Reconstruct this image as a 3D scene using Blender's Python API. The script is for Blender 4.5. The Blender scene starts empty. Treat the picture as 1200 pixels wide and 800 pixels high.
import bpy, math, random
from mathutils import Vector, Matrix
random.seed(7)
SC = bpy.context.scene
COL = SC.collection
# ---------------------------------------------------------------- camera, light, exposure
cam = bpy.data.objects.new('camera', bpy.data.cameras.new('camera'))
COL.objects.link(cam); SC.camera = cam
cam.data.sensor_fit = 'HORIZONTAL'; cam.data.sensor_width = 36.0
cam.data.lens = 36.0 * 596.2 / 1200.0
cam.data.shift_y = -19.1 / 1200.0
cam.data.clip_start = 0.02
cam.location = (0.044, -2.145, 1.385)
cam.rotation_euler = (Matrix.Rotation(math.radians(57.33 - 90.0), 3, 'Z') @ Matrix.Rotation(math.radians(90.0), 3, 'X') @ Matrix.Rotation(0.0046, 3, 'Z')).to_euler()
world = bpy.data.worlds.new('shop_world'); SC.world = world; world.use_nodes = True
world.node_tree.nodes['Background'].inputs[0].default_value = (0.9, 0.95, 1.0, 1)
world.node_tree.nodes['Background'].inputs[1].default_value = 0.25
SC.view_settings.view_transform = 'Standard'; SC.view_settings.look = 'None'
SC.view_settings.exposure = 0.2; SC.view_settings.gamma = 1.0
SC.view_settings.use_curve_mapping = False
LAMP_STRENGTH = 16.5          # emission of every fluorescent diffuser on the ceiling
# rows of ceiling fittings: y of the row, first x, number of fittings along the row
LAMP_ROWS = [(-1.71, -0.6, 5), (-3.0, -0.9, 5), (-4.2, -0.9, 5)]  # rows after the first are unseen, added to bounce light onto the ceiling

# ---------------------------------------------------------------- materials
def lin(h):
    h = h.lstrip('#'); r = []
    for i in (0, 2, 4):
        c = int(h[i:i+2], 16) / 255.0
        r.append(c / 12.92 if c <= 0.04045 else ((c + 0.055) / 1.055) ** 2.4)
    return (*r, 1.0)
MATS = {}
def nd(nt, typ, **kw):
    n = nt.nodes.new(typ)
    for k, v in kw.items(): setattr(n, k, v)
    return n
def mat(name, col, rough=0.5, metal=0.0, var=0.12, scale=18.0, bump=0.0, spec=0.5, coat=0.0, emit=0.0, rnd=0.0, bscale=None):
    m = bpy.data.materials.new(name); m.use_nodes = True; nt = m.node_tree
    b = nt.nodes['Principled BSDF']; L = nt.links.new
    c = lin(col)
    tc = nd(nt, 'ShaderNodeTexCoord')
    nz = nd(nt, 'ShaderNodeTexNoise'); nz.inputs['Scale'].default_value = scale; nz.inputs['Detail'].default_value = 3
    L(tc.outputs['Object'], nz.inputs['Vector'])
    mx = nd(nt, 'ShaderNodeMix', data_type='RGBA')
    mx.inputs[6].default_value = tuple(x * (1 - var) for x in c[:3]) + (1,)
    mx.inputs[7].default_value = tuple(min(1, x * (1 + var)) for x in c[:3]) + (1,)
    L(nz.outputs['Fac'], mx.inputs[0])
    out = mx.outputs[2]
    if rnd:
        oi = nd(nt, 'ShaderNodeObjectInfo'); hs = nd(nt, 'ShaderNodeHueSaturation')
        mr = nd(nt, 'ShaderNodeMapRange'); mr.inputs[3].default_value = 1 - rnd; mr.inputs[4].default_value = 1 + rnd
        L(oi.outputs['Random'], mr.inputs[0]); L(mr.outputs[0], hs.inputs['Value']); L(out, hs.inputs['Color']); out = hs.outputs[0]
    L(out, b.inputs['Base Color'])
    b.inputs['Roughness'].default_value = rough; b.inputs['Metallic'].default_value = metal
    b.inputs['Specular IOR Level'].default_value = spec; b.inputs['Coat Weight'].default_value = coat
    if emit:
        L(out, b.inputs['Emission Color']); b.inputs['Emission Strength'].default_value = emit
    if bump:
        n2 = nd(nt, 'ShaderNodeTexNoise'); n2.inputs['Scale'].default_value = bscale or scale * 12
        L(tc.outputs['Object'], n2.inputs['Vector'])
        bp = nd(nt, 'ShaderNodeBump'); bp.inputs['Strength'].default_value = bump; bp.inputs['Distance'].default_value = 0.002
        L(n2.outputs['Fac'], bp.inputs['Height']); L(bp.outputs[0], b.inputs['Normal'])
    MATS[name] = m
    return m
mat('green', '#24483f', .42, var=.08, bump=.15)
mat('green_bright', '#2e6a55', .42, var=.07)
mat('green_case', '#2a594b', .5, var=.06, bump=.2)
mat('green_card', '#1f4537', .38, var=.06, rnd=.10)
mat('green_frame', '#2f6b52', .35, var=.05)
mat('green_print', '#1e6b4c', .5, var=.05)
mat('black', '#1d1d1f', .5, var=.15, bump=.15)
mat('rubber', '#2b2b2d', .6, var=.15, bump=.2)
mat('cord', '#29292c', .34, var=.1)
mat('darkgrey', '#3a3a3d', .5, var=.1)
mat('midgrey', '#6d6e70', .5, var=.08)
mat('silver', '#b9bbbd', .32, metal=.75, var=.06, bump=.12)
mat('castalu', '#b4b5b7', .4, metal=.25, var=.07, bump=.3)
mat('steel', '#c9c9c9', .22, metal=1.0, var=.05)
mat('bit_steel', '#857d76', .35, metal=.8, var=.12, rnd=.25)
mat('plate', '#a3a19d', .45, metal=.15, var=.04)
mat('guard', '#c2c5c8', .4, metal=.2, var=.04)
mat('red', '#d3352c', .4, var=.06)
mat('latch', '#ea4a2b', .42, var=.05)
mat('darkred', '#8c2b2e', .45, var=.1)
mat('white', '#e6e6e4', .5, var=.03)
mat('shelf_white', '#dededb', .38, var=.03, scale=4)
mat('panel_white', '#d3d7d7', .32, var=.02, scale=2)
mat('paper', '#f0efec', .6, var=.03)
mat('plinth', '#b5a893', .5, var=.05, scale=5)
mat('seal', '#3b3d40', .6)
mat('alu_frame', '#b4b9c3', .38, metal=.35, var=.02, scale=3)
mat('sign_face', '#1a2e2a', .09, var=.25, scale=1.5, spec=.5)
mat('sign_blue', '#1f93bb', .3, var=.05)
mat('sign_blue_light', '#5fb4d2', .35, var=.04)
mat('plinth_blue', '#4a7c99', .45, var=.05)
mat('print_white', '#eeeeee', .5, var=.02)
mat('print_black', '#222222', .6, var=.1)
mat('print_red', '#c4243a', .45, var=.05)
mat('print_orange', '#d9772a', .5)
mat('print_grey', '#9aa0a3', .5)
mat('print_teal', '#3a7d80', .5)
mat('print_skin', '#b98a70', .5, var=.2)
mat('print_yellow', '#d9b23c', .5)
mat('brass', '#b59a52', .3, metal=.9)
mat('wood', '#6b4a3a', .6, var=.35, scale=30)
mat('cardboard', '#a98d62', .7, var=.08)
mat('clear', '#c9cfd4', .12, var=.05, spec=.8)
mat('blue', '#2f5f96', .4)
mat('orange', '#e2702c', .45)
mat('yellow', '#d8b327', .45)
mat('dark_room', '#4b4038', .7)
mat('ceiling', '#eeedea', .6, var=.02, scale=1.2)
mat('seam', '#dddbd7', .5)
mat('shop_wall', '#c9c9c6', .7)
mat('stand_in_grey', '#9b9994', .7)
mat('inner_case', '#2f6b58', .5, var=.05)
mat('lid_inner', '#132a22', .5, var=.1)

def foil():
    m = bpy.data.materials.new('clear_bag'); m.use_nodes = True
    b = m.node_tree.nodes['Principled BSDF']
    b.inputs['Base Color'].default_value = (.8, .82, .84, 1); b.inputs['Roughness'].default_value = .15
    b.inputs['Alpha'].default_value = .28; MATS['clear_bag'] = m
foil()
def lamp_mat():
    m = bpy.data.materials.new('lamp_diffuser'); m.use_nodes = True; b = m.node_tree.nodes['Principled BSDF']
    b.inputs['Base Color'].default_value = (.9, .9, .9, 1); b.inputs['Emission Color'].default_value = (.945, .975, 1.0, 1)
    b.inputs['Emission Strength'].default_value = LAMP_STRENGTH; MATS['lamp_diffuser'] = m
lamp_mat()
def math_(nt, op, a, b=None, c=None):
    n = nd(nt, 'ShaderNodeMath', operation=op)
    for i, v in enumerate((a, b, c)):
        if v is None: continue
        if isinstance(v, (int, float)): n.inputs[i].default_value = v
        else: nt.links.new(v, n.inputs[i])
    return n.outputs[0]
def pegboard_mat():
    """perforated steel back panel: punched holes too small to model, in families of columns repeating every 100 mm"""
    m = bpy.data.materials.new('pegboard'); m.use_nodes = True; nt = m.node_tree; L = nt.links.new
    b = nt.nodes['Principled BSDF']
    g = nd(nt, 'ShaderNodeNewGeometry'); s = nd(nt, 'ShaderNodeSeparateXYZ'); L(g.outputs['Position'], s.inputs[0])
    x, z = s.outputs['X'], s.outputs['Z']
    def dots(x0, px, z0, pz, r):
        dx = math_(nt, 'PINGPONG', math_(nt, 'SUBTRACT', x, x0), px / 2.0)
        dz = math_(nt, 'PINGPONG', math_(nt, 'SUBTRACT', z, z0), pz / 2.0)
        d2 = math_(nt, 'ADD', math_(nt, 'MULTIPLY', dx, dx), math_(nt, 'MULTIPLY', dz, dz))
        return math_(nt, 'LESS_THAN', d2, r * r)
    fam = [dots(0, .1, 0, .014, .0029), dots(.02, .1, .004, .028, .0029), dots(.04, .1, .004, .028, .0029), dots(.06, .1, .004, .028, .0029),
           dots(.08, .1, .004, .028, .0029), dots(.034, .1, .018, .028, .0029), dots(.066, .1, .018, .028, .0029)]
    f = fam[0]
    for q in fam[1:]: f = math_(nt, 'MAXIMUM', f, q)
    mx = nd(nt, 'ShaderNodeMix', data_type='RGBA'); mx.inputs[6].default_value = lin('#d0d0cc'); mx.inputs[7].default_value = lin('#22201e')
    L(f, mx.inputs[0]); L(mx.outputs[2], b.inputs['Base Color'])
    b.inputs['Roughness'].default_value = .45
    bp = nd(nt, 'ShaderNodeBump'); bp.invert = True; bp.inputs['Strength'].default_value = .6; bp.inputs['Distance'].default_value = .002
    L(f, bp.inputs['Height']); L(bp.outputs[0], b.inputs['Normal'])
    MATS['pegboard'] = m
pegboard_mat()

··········

_Requirement_
Your task is to quote the lines above, beginning with the first and ending with the one that holds "LAMP_ROWS = [(-1.71, -0.6, 5), (-3.0, -0.9, 5), (-4.2, -0.9, 5)]".

_In response_
Reconstruct this image as a 3D scene using Blender's Python API. The script is for Blender 4.5. The Blender scene starts empty. Treat the picture as 1200 pixels wide and 800 pixels high.
import bpy, math, random
from mathutils import Vector, Matrix
random.seed(7)
SC = bpy.context.scene
COL = SC.collection
# ---------------------------------------------------------------- camera, light, exposure
cam = bpy.data.objects.new('camera', bpy.data.cameras.new('camera'))
COL.objects.link(cam); SC.camera = cam
cam.data.sensor_fit = 'HORIZONTAL'; cam.data.sensor_width = 36.0
cam.data.lens = 36.0 * 596.2 / 1200.0
cam.data.shift_y = -19.1 / 1200.0
cam.data.clip_start = 0.02
cam.location = (0.044, -2.145, 1.385)
cam.rotation_euler = (Matrix.Rotation(math.radians(57.33 - 90.0), 3, 'Z') @ Matrix.Rotation(math.radians(90.0), 3, 'X') @ Matrix.Rotation(0.0046, 3, 'Z')).to_euler()
world = bpy.data.worlds.new('shop_world'); SC.world = world; world.use_nodes = True
world.node_tree.nodes['Background'].inputs[0].default_value = (0.9, 0.95, 1.0, 1)
world.node_tree.nodes['Background'].inputs[1].default_value = 0.25
SC.view_settings.view_transform = 'Standard'; SC.view_settings.look = 'None'
SC.view_settings.exposure = 0.2; SC.view_settings.gamma = 1.0
SC.view_settings.use_curve_mapping = False
LAMP_STRENGTH = 16.5          # emission of every fluorescent diffuser on the ceiling
# rows of ceiling fittings: y of the row, first x, number of fittings along the row
LAMP_ROWS = [(-1.71, -0.6, 5), (-3.0, -0.9, 5), (-4.2, -0.9, 5)]  # rows after the first are unseen, added to bounce light onto the ceiling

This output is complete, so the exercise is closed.